Many of the operation’s jobs come from private landowners—and Register’s word-of-mouth marketing plan. “I usually put a sign out by the road where we’re working saying this is a biomass sustainable energy job with our contact information, and people start calling,” he says. A while back, a 60-acre one-week job north of Panama City turned into more than 400 acres of work over a couple of months after other landowners saw the job and became informed through neighbors or Register’s signage.

Background

Register started his construction company in the 1980s after he got out of the U.S. Army and then went to work for the Navy for several years. “I always figured I could make a better living working for myself than for someone else, and I haven’t looked back since.”

Over the years, Register has built a reputation for taking on big jobs, such as clearing the way for a four-lane highway or working in tough, wet conditions. His jobs have included clearing 500 acres at Tyndall Air Force Base and cleaning up after hurricanes Andrew, Charlie and Ivan. “I also worked all over Alaska for about five years, so I have worked in the tundra and about any other conditions you can imagine,” he adds.
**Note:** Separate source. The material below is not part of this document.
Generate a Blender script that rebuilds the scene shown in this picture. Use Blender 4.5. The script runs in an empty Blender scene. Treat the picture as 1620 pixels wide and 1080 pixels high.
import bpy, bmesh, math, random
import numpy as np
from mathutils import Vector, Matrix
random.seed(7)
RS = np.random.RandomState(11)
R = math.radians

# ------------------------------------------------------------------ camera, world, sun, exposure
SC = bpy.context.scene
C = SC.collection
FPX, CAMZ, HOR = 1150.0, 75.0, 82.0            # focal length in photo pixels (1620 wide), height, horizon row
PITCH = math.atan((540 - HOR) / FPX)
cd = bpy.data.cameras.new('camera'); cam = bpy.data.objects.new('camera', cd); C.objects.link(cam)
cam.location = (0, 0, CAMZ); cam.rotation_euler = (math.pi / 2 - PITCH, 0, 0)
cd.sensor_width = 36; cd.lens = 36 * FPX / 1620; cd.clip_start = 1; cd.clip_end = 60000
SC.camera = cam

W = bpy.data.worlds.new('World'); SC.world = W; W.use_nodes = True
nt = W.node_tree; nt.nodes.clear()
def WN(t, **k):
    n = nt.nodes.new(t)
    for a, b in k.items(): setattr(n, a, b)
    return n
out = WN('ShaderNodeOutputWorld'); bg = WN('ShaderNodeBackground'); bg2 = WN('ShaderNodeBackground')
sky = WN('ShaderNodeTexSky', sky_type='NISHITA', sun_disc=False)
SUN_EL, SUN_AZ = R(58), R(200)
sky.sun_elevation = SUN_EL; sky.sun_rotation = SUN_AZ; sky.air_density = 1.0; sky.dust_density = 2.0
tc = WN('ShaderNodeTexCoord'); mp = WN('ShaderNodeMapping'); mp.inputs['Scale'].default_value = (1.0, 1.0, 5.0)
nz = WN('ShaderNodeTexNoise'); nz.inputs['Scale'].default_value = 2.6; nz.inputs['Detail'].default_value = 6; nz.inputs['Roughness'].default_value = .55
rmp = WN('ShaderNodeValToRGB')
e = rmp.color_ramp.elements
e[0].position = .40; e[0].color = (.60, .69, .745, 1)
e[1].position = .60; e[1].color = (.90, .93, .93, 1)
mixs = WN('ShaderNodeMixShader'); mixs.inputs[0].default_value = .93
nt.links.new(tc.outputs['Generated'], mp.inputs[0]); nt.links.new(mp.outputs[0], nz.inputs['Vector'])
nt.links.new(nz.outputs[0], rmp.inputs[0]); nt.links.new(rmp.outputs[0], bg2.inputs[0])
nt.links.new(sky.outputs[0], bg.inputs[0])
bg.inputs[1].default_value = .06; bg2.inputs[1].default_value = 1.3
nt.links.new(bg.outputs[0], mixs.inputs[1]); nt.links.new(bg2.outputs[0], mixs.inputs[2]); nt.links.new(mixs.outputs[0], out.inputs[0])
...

Register wants to continue to grow his business into one of the largest chipping contractors in the Southeast. “I’m passionate about my family and my business,” he says. “Debbie, my wife of 39 years, worked in our business in the early years and supported me in all our endeavors, through good times and bad. Will, my son who currently runs day-to-day operations, has been, without question, my right-hand man for 13 years. My daughter Rebekah graduated from Florida State University with a civil engineering degree. She plans on joining our company in the near future to help with the construction portion of our operation.”

“I want to create a good workplace for my employees so we can do the best we can for our customers. I just want to live my life to the fullest. I think a lot of people wait in life to do things and then life passes them by. You’d better get after it every day or you are going to miss the train.”